Write out the records below from the first line through the line containing "nt.links.new(wb.outputs[0], wo.inputs[0])", leaving out any pictures.

━━━━━ Stored rows

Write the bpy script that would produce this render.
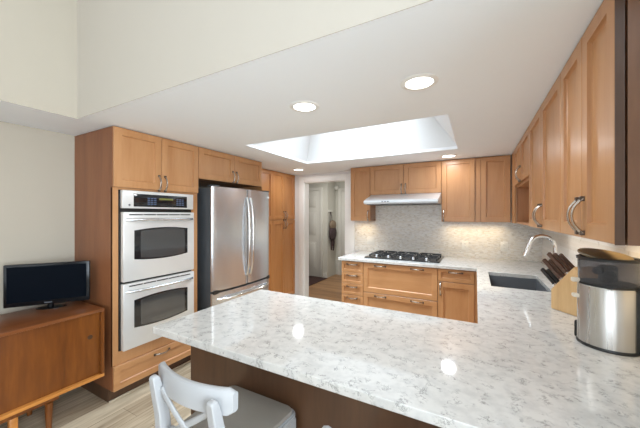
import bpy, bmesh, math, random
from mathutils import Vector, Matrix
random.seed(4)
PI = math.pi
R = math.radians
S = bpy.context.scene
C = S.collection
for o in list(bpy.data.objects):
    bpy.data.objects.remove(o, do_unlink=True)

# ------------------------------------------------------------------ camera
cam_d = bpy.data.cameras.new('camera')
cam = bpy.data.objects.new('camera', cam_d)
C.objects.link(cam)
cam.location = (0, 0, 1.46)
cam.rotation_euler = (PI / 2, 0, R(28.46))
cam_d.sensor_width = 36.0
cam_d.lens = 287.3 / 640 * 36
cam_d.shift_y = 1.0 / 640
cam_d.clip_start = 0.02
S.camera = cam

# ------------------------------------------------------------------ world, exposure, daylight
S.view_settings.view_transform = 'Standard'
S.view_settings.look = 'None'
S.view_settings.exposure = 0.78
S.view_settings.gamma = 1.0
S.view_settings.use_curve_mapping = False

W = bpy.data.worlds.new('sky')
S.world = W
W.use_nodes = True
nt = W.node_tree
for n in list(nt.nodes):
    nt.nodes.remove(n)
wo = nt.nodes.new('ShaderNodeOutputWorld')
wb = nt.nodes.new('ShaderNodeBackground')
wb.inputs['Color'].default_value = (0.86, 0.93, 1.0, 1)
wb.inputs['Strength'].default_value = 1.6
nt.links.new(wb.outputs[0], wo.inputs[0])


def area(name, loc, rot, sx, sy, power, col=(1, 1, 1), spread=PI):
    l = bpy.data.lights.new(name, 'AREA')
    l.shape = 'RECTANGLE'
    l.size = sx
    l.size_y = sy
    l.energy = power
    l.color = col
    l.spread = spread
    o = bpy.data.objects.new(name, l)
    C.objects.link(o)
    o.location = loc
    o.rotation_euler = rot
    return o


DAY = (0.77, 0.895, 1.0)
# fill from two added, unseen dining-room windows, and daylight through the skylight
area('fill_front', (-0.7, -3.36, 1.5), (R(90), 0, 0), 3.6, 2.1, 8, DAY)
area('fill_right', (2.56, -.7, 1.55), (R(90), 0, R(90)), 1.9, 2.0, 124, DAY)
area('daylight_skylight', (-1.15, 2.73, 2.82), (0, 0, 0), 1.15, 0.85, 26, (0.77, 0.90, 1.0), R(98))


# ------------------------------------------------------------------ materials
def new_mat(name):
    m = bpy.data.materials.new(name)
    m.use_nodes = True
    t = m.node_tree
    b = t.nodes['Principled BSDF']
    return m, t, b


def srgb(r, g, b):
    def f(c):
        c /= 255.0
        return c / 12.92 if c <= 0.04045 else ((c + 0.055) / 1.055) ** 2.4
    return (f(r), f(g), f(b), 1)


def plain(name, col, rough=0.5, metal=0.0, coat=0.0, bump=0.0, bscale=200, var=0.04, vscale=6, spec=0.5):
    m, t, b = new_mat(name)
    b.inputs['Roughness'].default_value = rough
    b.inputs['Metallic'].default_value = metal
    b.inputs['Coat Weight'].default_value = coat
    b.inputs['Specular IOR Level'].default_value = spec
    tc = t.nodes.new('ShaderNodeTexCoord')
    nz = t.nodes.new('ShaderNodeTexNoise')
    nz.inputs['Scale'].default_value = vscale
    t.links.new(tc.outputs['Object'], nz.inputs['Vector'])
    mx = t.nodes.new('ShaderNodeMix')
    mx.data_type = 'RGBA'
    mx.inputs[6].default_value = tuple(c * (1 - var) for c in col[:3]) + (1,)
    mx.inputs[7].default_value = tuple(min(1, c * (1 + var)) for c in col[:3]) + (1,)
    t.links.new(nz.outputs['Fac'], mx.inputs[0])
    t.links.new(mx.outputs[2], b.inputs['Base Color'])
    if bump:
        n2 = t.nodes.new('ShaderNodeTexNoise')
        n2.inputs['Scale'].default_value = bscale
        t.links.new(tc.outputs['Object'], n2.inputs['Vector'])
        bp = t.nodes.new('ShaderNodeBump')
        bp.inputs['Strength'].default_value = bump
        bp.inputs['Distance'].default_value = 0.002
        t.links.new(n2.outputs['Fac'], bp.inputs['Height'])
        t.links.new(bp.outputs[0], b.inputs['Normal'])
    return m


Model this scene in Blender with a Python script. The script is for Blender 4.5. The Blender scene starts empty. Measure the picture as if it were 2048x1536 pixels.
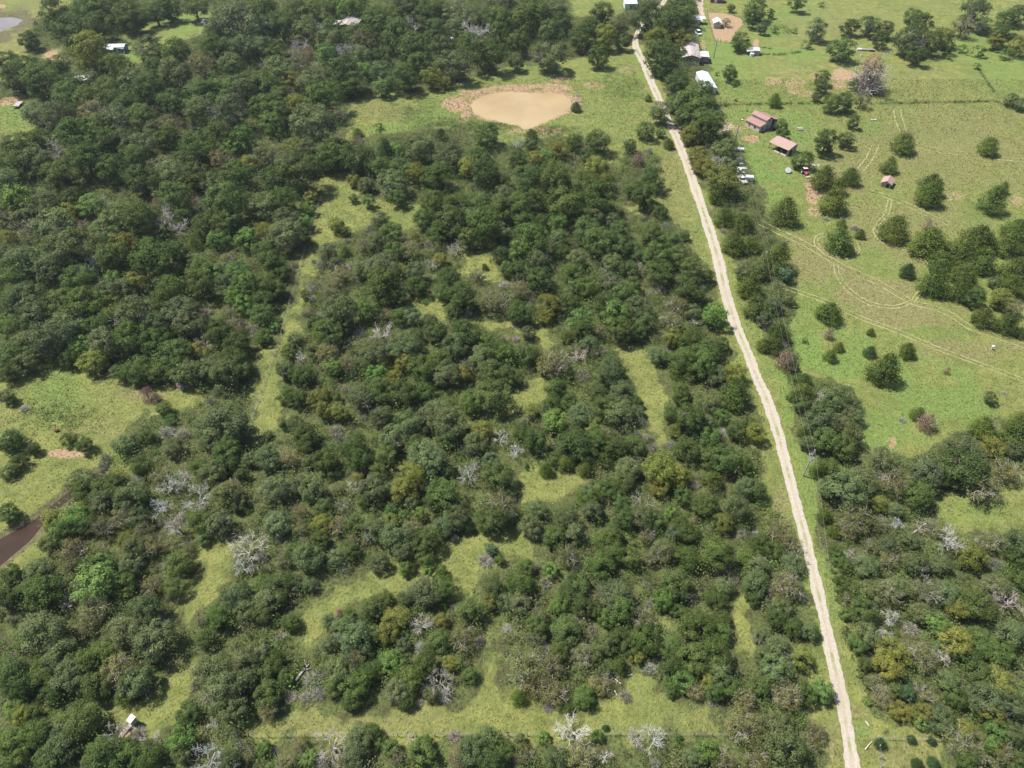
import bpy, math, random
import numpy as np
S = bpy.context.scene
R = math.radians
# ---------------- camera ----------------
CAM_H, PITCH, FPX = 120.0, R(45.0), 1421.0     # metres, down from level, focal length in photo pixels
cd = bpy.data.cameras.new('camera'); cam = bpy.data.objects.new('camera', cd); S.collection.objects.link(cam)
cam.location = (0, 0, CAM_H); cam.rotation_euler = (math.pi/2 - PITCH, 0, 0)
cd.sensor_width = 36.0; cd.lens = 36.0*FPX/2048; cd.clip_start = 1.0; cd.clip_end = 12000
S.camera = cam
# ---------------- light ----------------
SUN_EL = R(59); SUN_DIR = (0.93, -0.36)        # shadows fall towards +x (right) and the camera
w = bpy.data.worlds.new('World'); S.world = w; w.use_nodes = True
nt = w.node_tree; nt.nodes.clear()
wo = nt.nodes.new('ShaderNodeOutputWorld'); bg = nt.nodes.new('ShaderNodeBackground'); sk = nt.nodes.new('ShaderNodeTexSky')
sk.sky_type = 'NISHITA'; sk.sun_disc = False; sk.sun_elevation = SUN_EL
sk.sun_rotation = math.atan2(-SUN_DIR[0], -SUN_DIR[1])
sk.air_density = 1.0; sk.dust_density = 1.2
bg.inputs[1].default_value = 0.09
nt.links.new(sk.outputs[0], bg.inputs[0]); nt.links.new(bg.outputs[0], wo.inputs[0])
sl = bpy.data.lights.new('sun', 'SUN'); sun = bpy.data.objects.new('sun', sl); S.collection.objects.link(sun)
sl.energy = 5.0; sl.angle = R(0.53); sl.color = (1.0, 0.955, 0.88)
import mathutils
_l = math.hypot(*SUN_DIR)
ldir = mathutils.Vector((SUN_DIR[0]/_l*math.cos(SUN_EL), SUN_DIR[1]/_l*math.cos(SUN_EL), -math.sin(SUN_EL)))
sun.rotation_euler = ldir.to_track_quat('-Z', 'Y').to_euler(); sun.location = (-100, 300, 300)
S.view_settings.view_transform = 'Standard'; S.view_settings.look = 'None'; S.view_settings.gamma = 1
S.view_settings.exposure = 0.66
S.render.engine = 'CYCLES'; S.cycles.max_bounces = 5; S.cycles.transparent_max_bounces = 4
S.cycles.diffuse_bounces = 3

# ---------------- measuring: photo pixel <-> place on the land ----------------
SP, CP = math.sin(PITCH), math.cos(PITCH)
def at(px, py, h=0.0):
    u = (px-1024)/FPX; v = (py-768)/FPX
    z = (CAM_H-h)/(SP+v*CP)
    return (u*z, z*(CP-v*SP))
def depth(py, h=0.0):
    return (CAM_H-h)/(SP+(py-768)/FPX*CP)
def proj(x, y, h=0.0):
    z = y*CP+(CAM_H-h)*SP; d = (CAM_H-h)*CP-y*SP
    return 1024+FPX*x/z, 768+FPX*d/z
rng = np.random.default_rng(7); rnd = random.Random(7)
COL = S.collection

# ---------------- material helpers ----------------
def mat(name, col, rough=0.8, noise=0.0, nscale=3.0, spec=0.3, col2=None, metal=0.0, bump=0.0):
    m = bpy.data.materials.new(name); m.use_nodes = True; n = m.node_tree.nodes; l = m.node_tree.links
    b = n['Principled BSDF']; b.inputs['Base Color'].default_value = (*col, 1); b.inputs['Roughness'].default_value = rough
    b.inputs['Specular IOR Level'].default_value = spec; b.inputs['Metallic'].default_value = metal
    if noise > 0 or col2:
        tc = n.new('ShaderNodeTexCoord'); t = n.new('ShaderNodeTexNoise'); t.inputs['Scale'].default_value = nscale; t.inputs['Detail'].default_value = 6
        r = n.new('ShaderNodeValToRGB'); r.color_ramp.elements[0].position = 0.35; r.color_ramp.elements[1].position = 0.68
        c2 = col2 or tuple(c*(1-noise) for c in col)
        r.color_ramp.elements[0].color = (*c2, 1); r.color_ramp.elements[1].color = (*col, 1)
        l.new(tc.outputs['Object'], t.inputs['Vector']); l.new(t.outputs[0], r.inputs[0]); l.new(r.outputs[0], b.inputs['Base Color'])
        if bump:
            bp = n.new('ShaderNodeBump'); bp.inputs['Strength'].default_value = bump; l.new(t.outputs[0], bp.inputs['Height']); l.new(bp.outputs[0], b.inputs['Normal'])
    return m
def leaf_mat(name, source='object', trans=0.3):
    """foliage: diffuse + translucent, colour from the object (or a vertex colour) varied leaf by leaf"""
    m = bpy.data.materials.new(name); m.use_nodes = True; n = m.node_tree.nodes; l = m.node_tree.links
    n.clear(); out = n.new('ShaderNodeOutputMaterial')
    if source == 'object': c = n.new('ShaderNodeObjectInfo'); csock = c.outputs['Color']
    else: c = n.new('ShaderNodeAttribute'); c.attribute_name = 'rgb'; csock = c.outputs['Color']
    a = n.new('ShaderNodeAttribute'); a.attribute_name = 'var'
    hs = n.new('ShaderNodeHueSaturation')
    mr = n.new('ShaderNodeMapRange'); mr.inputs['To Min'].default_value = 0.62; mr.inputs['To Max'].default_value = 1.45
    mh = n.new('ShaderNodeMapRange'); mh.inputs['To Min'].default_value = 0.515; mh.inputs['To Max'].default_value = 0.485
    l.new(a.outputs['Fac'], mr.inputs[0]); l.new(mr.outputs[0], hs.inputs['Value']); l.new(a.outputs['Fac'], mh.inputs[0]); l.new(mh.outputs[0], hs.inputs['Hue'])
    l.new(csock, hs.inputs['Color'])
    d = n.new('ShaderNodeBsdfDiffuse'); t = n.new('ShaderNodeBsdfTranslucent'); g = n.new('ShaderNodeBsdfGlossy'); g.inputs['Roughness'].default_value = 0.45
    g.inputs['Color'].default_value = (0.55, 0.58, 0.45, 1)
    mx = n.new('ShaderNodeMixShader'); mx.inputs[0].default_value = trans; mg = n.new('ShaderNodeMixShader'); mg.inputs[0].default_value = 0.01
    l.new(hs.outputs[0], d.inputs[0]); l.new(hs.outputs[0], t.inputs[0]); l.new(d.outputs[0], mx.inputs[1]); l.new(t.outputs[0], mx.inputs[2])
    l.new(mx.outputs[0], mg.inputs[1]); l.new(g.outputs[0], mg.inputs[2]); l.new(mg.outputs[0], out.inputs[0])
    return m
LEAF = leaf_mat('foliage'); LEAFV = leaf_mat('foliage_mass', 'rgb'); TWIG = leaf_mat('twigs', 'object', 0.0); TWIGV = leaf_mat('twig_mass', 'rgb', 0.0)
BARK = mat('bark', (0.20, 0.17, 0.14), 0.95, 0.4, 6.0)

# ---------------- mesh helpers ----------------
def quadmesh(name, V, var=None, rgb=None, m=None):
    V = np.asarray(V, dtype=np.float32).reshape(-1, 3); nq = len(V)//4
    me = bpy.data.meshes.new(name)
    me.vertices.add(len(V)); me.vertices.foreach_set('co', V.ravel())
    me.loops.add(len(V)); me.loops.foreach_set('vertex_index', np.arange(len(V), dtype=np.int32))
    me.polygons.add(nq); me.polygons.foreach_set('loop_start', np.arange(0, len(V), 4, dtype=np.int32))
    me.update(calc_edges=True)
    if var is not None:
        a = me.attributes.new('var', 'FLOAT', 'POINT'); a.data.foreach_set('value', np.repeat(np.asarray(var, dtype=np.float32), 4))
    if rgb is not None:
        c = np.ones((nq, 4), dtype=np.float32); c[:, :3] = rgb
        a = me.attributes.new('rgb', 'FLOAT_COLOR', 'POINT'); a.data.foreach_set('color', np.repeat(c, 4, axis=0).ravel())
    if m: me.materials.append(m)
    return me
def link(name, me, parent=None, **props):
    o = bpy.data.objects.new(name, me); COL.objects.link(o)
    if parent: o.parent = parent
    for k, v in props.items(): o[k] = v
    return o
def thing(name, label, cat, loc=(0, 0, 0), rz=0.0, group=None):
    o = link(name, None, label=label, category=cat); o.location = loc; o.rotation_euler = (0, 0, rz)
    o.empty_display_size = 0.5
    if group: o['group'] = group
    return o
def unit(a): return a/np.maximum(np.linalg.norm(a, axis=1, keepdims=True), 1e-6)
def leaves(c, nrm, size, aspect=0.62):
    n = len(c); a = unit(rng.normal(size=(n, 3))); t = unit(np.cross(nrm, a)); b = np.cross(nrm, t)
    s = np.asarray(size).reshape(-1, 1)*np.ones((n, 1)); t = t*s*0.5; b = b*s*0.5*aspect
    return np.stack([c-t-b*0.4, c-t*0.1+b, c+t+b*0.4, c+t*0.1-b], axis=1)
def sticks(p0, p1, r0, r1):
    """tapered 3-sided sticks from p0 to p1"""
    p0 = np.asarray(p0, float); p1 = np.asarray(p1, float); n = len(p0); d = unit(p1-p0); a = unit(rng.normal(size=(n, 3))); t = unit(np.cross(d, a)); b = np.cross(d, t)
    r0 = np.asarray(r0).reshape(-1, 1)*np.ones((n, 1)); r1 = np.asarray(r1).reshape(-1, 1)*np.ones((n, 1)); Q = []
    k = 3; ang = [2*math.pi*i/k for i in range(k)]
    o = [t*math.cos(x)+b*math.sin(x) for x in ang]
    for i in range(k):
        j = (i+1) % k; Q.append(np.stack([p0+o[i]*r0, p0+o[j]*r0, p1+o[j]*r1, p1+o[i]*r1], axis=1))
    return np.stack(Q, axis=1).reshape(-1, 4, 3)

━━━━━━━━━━

### Written solution:
Write the bpy script that would produce this render.
import bpy, bmesh, math, random
from mathutils import Vector, Matrix
random.seed(4)
PI = math.pi
R = math.radians
S = bpy.context.scene
C = S.collection
for o in list(bpy.data.objects):
    bpy.data.objects.remove(o, do_unlink=True)

# ------------------------------------------------------------------ camera
cam_d = bpy.data.cameras.new('camera')
cam = bpy.data.objects.new('camera', cam_d)
C.objects.link(cam)
cam.location = (0, 0, 1.46)
cam.rotation_euler = (PI / 2, 0, R(28.46))
cam_d.sensor_width = 36.0
cam_d.lens = 287.3 / 640 * 36
cam_d.shift_y = 1.0 / 640
cam_d.clip_start = 0.02
S.camera = cam

# ------------------------------------------------------------------ world, exposure, daylight
S.view_settings.view_transform = 'Standard'
S.view_settings.look = 'None'
S.view_settings.exposure = 0.78
S.view_settings.gamma = 1.0
S.view_settings.use_curve_mapping = False

W = bpy.data.worlds.new('sky')
S.world = W
W.use_nodes = True
nt = W.node_tree
for n in list(nt.nodes):
    nt.nodes.remove(n)
wo = nt.nodes.new('ShaderNodeOutputWorld')
wb = nt.nodes.new('ShaderNodeBackground')
wb.inputs['Color'].default_value = (0.86, 0.93, 1.0, 1)
wb.inputs['Strength'].default_value = 1.6
nt.links.new(wb.outputs[0], wo.inputs[0])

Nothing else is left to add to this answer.